Kimi insan mutlu olmak için bahane arar, kimi de mutsuz olmak için.
Bir çocuk bir sakız ile mutlu olurken, bir diğerini sakız fabrikasının deposuna koysan bile mutsuz olur.
Kanaatkâr olmayanlar tatminsizlik kuyusunda ışıksız kalırken, küçücük şeyleri mutluluk vesilesi sayanlar nûrlara gark olur.
Tatminsizlik hırsı kamçılar, hırs erdemi çiğnetir…
Erdemlerden yoksunluk ise ahlaķî normları rafa kaldırtır, ar damarını çatlatır, merkep gibi anırtır, yüzsüzce sırıttırır.
Ki bu hâl de bir başka ahlâkı gerektirir…bu da düşkünlüktür, yerilmiş ahlâktır, kötü ahlâktır.
Hatta itibarsızlıktır ki, ne kötüdür o…insanlar nezdinde rüsvay, ind-i ilâhide muzil.

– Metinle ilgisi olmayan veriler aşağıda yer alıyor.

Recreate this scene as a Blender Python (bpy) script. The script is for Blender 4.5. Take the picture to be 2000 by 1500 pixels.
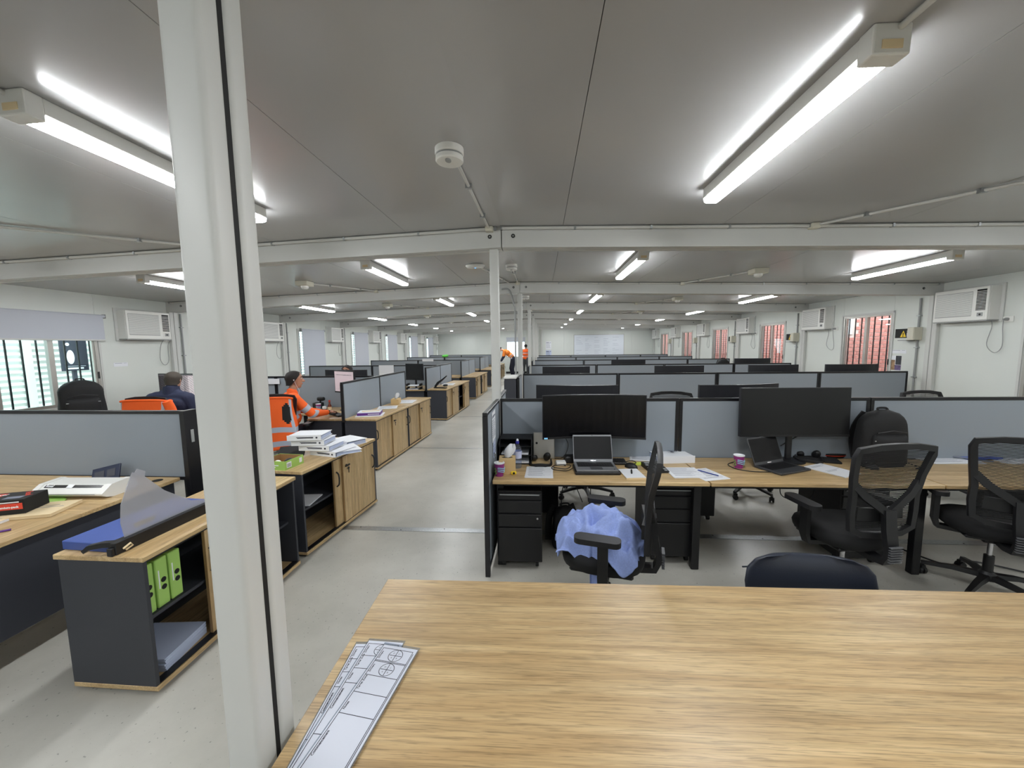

Hem gözden düşürür hem dile düşürür…
Dile düşeceğine, bir "dîl"(*)e girmeli halbuki !
Muhteris; çirkin ahlâk bineğine tatminsizliği yüzünden biner, hırs kamçısını şaklattıkça dört nala uçar gider, tozu dumana katarak…
Tatminsizlik; sonu olmayan bir yolculuğa çıkarır, doyumsuz kölesini.
Bir dünya yetmez tatminsize, gelsin ikincisi…diğerleri.
Tâ gözünü toprak doyurana kadar sürer gider bu tamah.
Çok mu zor doymayan gözü kapatmak, iki göz kapağın var, kapat onları da âmâ ol bari… tamahkârın ancak gözü görmeyince gönlü rahat eder.
Sonluyu sonsuzla takas edene deli denmez de ne denir ?
Hani bir söz vardır:"Deveyi yardan uçuran bir tutam ottur"...
(*) dîl: gönül, lahûtî âleme açılan pencere.